Prostitusi memang sangat bahaya terhadap anak muda dan pelajar NU, tapi apakah harus dengan mengeluarkan Raperda untuk memberantas diskriminasi dan free sex, sehingga agama lain yang tidak ada masalah dengan prostitusi harus mendapatkan sanksi yang sama karena penyeragaman undang-undang yang merugikan salah satu warga negara.
Pengurus Cabang NU Bangkalan mengusulkan pewajiban jilbab bagi guru dan siswa perempuan, dan permohonan ini diamini oleh Pemerintah Daerah Kabupaten Bangkalan dengan mengeluarkan Raperda pewajiban jilbab bagi guru dan siswa perempuan, pada Selasa, 7 Juli 2009 (Syahadah, Edisi 1 Agustus 2009). Tawasut yang menjadi pijakan waga nahdliyin dimanakah diletakkan, dimana letak ke-moderat-an NU terhadap orang yang beda keyakinan dan agama jika harus menjalankan perundang-undangan berdasakan islam.
Pamekasan adalah kota yang terkenal dengan jargon “Gerbang Salam”. Pemerintah Kabupaten Pamekasan mengeluarkan Surat Edaran Bupati (SEB) No. 450 Tahun 2002, tentang pewajiban jilbab kepada seluruh karyawan pemerintah setelah mendapatkan desakan dari warga nahdliyin dan santri basis NU (Syahadah, Edisi 1 Agustus 2009). Jargon “Gerbang Keselamatan” dimana diletakkan terhadap orang yang beda agama yang satu kantor jika harus menerima khitab (pemberlakuan hukum) yang sama, apakah masih pantas menyandang jargon “Gerbang Keselamatan”.
NU Esok
Menjelang Muktamar 32 di Makasar, banyak harapan-harapan yang dilontarkan oleh warna nahdliyin, mulai dari warga nahdliyin pedesaan sampai warna nahdliyin masyarakat kota. Mereka saat ini cemas dengan langkah-langkah yang dilakukan NU, karena hanya merespon hal-hal yang terlalu dini untuk dilakukan ormas terbesar di indonesia ini.
Perlu kita hayati bersama perkataan Azyumardi Azra pada diskusi “NU Pasca Gus Dur” yang diselenggarakan oleh Kompas. Menurutnya, pasca Gus Dur, NU harus tetap sebagai jalan tengah (Kompas, 23/2). Artinya bagaimana ke-NU-an kita ada ditengah-tengah, tanpa harus merugikan salah satu pihak karena demi kenyamanan kita sendiri, sehingga harus merugikan bahkan menyakitkan orang lain.

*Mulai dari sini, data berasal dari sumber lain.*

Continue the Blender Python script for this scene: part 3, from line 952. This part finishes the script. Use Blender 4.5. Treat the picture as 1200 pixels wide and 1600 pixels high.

Memakusi detik-detik Muktamar NU, ke-aswaja-an NU perlu menjadi perbincangan yang serius pada muktamar nanti, sehingga terpilih dan tampil warga nahdliyin yang faham betul tentang Aswaja dan NU sebagai Ketua PBNU masa yang akan datang. Dengan tampilnya Ketua PBNU yang “tahu” Aswaja dan NU, diharapkan esok hari NU bisa membaca kebutuhan warganhya. Warga nahdliyin butuh pendidikan yang memadai dan meningkatkan perekonomian, NU tidak mencari jalan keluarnya, malah hanya sering memprodak hukum dan mendesak pemerintah untuk mengeluarkan raperda yang kurang penting.
Dari hanya sekedar terus mendorong pemerintah untuk senantiasa mengeluarkan Perda-raperda yang tidak terlalu urgen seperti diatas, sepantasnyalah NU berbuat yang lebih bermanfaat untuk warganya, seperti terorosme. Terorisme yang terus mengakar bukan hanya tanggung jawab Densus 88, tapi juga tanggung jawab NU sebagai organisasi keagamaan. Bagaimana NU bisa meluruskan mengamalan keagamaan mereka yang berangkat dari pemahaman yang sempit, tanpa pelurusan keagamaan, teroris yang terus diincar densus 88 akan hanya membuat negeri kita tercinta ini semakin kacau. Sederetan nama terosis yang telah berhasil diringkus Densus 88 tidak akan membuat efek jera kepada pengikutnya tanpa memberantas akar dan calon-calon teroris yang telah terhipnotis oleh pemahaman mereka dari ormas keagamaan seperti NU.